藤井フミヤ

1962年、福岡県久留米市生まれ。83年ザ・チェッカーズのボーカリストとしてデビュー。93年からはソロで活動を開始し、『TRUE LOVE』や『Ano ther Orion』などヒット曲を数多く発表する。時代を先取りした髪形や服装でファッションリーダーとなるほか、絵画やポスターなどコンピュータを使ったアートワークでもいち早く活躍。デビュー当時から料理の楽しさを発信してきた“料理男子”の先駆けでもある。音楽番組のメーンパーソナリティのほか、楽曲の提供やアート活動など多彩に活躍中。


 

鍋料理とバーベキューは仕切りますよ。「俺、奉行やります!」って真っ先に志願する。寄せ鍋やちゃんこは別ですが、鍋は食べる分だけ少しずつ具材を入れるのがコツですね。そして灰汁や浮いた脂は徹底的に取り除く。するとね、締めくくりの雑炊が、手をかけなかった隣の鍋なんかと比べると、もう圧倒的に違うんですよ。俺が仕切る鍋は雑炊が旨い!(笑)
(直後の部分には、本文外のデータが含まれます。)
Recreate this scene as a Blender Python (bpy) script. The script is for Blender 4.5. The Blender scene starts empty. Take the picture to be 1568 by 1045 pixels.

バーベキューはいろんなソースを用意します。塩胡椒に醤油はもちろん生姜、にんにく、レモン、柚子胡椒、ポン酢、バジルやローズマリーなどのハーブ類。白身魚にはバジルソース&レモン、牛肉の赤身はガーリック&醤油と、焼くものによって味つけを変える。調味料を揃えるのも好きですね。

男の料理なので下ごしらえなどは丁寧にしませんし、ガーッと勢いで作りますが、子どもの頃から料理は得意です。うちはエンゲル係数が高くて(笑)、友達の家の倍くらいあるデカい冷蔵庫に、食べ物がぎっちり詰まっていました。そういう家庭だったので、俺もナオ(弟でミュージシャンの藤井尚之氏)も旨いものを食べるのが好きですね。お袋が美容師として働いていたので、料理を始めたのは早かったですよ。いちばん最初に作った料理? そりゃ、この年齢の男は誰でもインスタントラーメンですよ。マッチを擦ってガスコンロに火を点けると、大人になった気分がしたものです。高校時代には仕出し料理屋でアルバイトをして、包丁の使い方を学びました。一時期は調理師を目指したことも。もし音楽の道に進んでいなかったら、今頃シェフだったかもしれません(笑)。

今凝っているのは、夕方5時とか、まだ早い時間からカミさんとワインを開けて、飲みながら一品ずつ料理を作っては食べ、作っては食べ、コース仕立てでゆっくり味わうこと。手間のかかるものは作らないので、全く面倒じゃないですよ。

ちなみに昨夜は、庭で摘んだローズマリーで風味をつけたポテトのソテー、ニンニクと唐辛子入りオリーブオイルで炒めたキビナゴ、アンチョビソースをかけたなすのグリル、庭の紫蘇を使った冷製明太子パスタ、ブロックひれ肉のオーブン焼きを作りました。庭にはイタリアンパセリやミント、バジル、ルッコラ、トマト、なす、レタスなどが植えてあり、ちょっとした農園になってます。

普通俺くらいの年齢になると、そう毎日楽しいことは起こらないじゃないですか。でも食べることを大切にすれば、毎日必ず一度は楽しい時間を過ごせる。好きな人と、好きなときに、好きなものを、好きなだけ食べる。それがいちばんシンプルな生きる楽しみだと思う。俺なんて、朝起きたときから、夕飯は何にしようかなって考えてますから(笑)。